As Finance Minister Nirmala Sitharaman gets ready to set forth her budget speech on 1st February, here’s a peek at top five officials in the government who are working behind the scenes to develop the income and spending plan.
Rajiv Kumar, Finance Secretary:
Rajiv Kumar, the topmost bureaucrat in the ministry of finance, has been responsible for bold banking reforms, which includes a plan to merge state run banks and a massive capital injection drive to aid lenders burden with one of the worst bad loan ratio in the world. He is believed to lay out important datas to guide the shadow banking sector out of crisis, and give a push to credit growth to augment consumption in the economy.
Atanu Chakraborty, Economic Affairs Secretary:
Atanu Chakraborty, who took charge of the ecomonic affairs division in July last year, allocated India’s first ever overseas sovereign bond sale plan to the back-burner. During the time when economic expansion dropped below 5 per cent under his supervision, a team led by him drew up a more than $1 trillion infrastructure investment program to revive growth.
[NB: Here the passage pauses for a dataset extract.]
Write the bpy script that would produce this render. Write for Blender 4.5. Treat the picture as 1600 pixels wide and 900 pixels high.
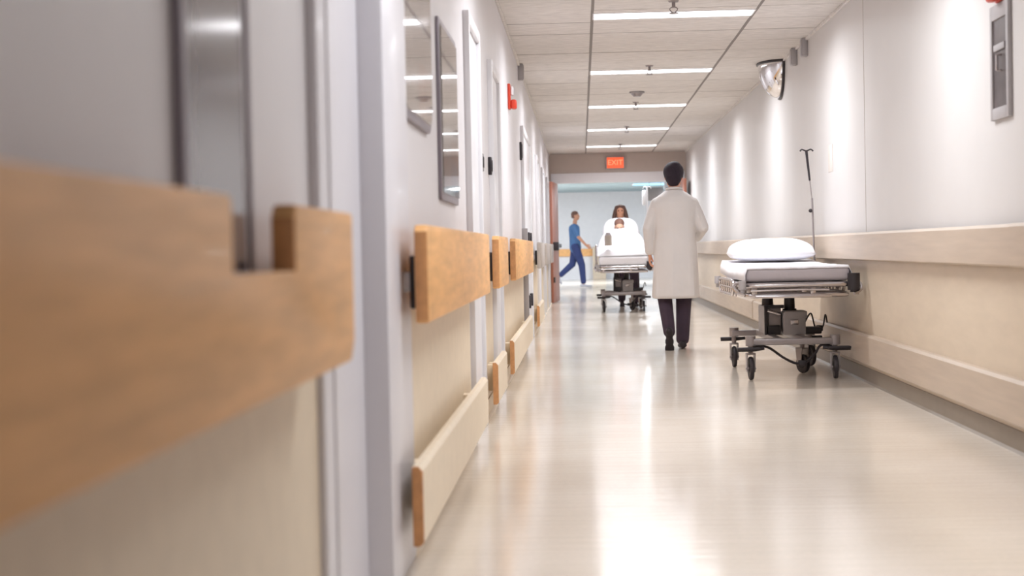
import bpy, bmesh, math, random
from mathutils import Vector, Matrix, Quaternion, noise
random.seed(7)
PI = math.pi
scn = bpy.context.scene
for _o in list(bpy.data.objects):
    bpy.data.objects.remove(_o)
COL = scn.collection

# ------------------------------------------------------------------ camera, view, world
F_PX = 2440.0
CAM_H = 0.955
ROLL = 0.020
def make_camera():
    cam = bpy.data.cameras.new('camera')
    o = bpy.data.objects.new('camera', cam); COL.objects.link(o)
    cam.sensor_width = 36.0
    cam.lens = F_PX / 1600.0 * 36.0
    cam.clip_start = 0.05; cam.clip_end = 200
    d = Vector(((908 - 800) / F_PX, (450 - 388.5) / F_PX, -1)).normalized()   # corridor axis seen from the lens
    u = Vector((-ROLL, 1, 0)); u = (u - d * u.dot(d)).normalized()
    x = d.cross(u)
    R = Matrix((x, d, u))          # rows: world axes in camera coordinates = world from camera
    o.matrix_world = Matrix.Translation((0, 0, CAM_H)) @ R.to_4x4()
    cam.dof.use_dof = True
    cam.dof.focus_distance = 12.0
    cam.dof.aperture_fstop = 2.9
    scn.camera = o
make_camera()
scn.view_settings.view_transform = 'Standard'
scn.view_settings.look = 'None'
scn.view_settings.gamma = 1.0
scn.view_settings.use_curve_mapping = False
scn.view_settings.exposure = 0.0
try:
    scn.cycles.use_denoising = True
    scn.cycles.max_bounces = 10
    scn.cycles.diffuse_bounces = 6
    scn.cycles.sample_clamp_indirect = 6.0
except Exception:
    pass
w = bpy.data.worlds.new('world'); scn.world = w
w.use_nodes = True
w.node_tree.nodes['Background'].inputs[0].default_value = (0.75, 0.78, 0.9, 1)
w.node_tree.nodes['Background'].inputs[1].default_value = 0.3

LENS_E = 6.5          # glow of the ceiling light lenses
LAMP_W = 50.0         # watts of every corridor light
LOBBY_W = 215.0
LIGHT_Y = [4.29, 8.06, 11.83, 15.60, 19.37, 23.14, 26.91]

# ------------------------------------------------------------------ helpers
def lin(c):
    return tuple(((v / 255) / 12.92 if v / 255 <= 0.04045 else ((v / 255 + 0.055) / 1.055) ** 2.4) for v in c)

def mat(name, rgb, rough=0.5, metal=0.0, var=0.06, scale=8.0, bump=0.0, bscale=60.0, coat=0.0, spec=0.5,
        emit=None, estr=0.0, stretch=None, sheen=0.0, trans=0.0):
    m = bpy.data.materials.new(name); m.use_nodes = True
    nt = m.node_tree; b = nt.nodes['Principled BSDF']
    c = lin(rgb)
    tc = nt.nodes.new('ShaderNodeTexCoord')
    mp = nt.nodes.new('ShaderNodeMapping')
    nt.links.new(tc.outputs['Object'], mp.inputs[0])
    if stretch: mp.inputs['Scale'].default_value = stretch
    n = nt.nodes.new('ShaderNodeTexNoise'); n.inputs['Scale'].default_value = scale; n.inputs['Detail'].default_value = 4
    nt.links.new(mp.outputs[0], n.inputs['Vector'])
    r = nt.nodes.new('ShaderNodeValToRGB')
    r.color_ramp.elements[0].position = 0.3; r.color_ramp.elements[1].position = 0.7
    r.color_ramp.elements[0].color = (*[max(0, v * (1 - var)) for v in c], 1)
    r.color_ramp.elements[1].color = (*[min(1, v * (1 + var)) for v in c], 1)
    nt.links.new(n.outputs['Fac'], r.inputs[0])
    nt.links.new(r.outputs[0], b.inputs['Base Color'])
    b.inputs['Roughness'].default_value = rough
    b.inputs['Metallic'].default_value = metal
    b.inputs['Specular IOR Level'].default_value = spec
    b.inputs['Coat Weight'].default_value = coat
    b.inputs['Coat Roughness'].default_value = 0.12
    b.inputs['Transmission Weight'].default_value = trans
    if sheen: b.inputs['Sheen Weight'].default_value = sheen
    if bump:
        n2 = nt.nodes.new('ShaderNodeTexNoise'); n2.inputs['Scale'].default_value = bscale; n2.inputs['Detail'].default_value = 3
        nt.links.new(mp.outputs[0], n2.inputs['Vector'])
        bp = nt.nodes.new('ShaderNodeBump'); bp.inputs['Strength'].default_value = bump; bp.inputs['Distance'].default_value = 0.01
        nt.links.new(n2.outputs['Fac'], bp.inputs['Height']); nt.links.new(bp.outputs[0], b.inputs['Normal'])
    if emit:
        b.inputs['Emission Color'].default_value = (*lin(emit), 1); b.inputs['Emission Strength'].default_value = estr
    return m

M = {}
M['wall'] = mat('wall_paint', (218, 215, 218), 0.42, var=0.015, scale=3, bump=0.03, bscale=220)
M['wall_r'] = mat('wall_paint_right', (206, 203, 202), 0.45, var=0.02, scale=2, bump=0.03, bscale=220)
M['wall_end'] = mat('end_wall_paint', (196, 184, 176), 0.6, var=0.02)
M['lobby_wall'] = mat('lobby_paint', (218, 219, 224), 0.6, var=0.02)
M['wains_l'] = mat('cream_wall_covering', (225, 209, 185), 0.45, var=0.04, scale=14, bump=0.05, bscale=300)
M['wains_r'] = mat('beige_wall_covering', (202, 186, 166), 0.45, var=0.04, scale=10, bump=0.05, bscale=300, stretch=(1, 0.4, 2))
M['maple'] = mat('maple_wood', (228, 174, 114), 0.5, var=0.14, scale=5, stretch=(6, 0.6, 6), coat=0.05)
M['maple_end'] = mat('maple_end_grain', (198, 142, 92), 0.5, var=0.14, scale=30)
M['laminate'] = mat('beige_laminate', (182, 165, 148), 0.4, var=0.07, scale=4, stretch=(4, 0.5, 8))
M['laminate_g'] = mat('grey_laminate', (176, 166, 158), 0.4, var=0.05)
M['door_w'] = mat('white_door_paint', (224, 223, 227), 0.28, var=0.01)
M['trim_w'] = mat('lilac_white_steel_paint', (216, 214, 220), 0.35, var=0.01, coat=0.1)
M['base'] = mat('taupe_cove_base', (126, 114, 101), 0.45, var=0.05)
M['tile'] = mat('ceiling_tile', (213, 208, 204), 0.9, var=0.13, scale=26, bump=0.5, bscale=60, stretch=(0.35, 1.6, 1))
M['tbar'] = mat('ceiling_bar_paint', (122, 114, 110), 0.6, var=0.03)
M['dark'] = mat('black_plastic', (38, 32, 38), 0.4, var=0.1)
M['rubber'] = mat('black_rubber', (44, 38, 42), 0.6, var=0.1)
M['chrome'] = mat('brushed_steel', (196, 190, 190), 0.24, metal=1.0, var=0.05)
M['painted_grey'] = mat('grey_metal_paint', (150, 142, 142), 0.35, metal=0.3, var=0.05)
M['grey_mid'] = mat('grey_plastic', (168, 164, 166), 0.4, var=0.04)
M['sheet'] = mat('white_cotton', (232, 231, 236), 0.85, var=0.015, bump=0.3, bscale=28, sheen=0.2)
M['pillow'] = mat('white_pillow_cotton', (240, 241, 248), 0.85, var=0.01, bump=0.4, bscale=14, sheen=0.2)
M['matt'] = mat('mattress_vinyl', (180, 173, 178), 0.5, var=0.03, bump=0.1, bscale=30)
M['coat'] = mat('lab_coat_cotton', (212, 208, 207), 0.9, var=0.03, scale=5, bump=0.3, bscale=20)
M['navy'] = mat('dark_trousers', (56, 42, 56), 0.85, var=0.12, bump=0.2, bscale=40)
M['black'] = mat('black_leather', (34, 26, 32), 0.7, var=0.1)
M['hair'] = mat('black_hair', (36, 24, 38), 0.8, var=0.25, scale=40, bump=0.6, bscale=90, stretch=(3, 3, 0.6))
M['hair_b'] = mat('brown_hair', (92, 62, 52), 0.5, var=0.25, scale=40, bump=0.6, bscale=90, stretch=(3, 3, 0.6))
M['hair_s'] = mat('short_brown_hair', (118, 84, 72), 0.6, var=0.2, scale=40)
M['skin'] = mat('skin', (206, 150, 122), 0.5, var=0.05)
M['skin_l'] = mat('skin_light', (222, 176, 150), 0.5, var=0.05)
M['scrub_t'] = mat('blue_scrub_top', (84, 122, 172), 0.85, var=0.08, bump=0.2, bscale=30)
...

T.V. Somanathan, Expenditure Secretary:
Somanathan, the latest inclusion in the ministry of finance, has his task cut out: rationalizing government expenditure in a manner that it augments demand and reduces needless doling out. Having worked in the prime minister’s office earlier, he would probably understand better what kind of a budget PM Modi would fancy to see.
Ajay Bhushan Pandey, Revenue Secretary:
Pandey is assigned with raising resources and is probably the bureaucrat most under pressure, given lower-than-estimated revenue collection amid a slowdown. With $20 billion worth of corporate tax cuts last year yet to yield results in terms of investments, he might influence adoption of some of the proposals in the Direct Tax Code, which has suggested doing away with some of the exemptions.
Tuhin Kanta Pandey, Disinvestment Secretary:
He is in charge for the strategic sale of Air India Ltd. and other state-owned companies, with divestment forming a major chunk of the government’s income mobilization efforts. Despite the fact that the current year’s target of 1.05 trillion rupees is likely to be missed by a mile, a huge target next year is not dismissed.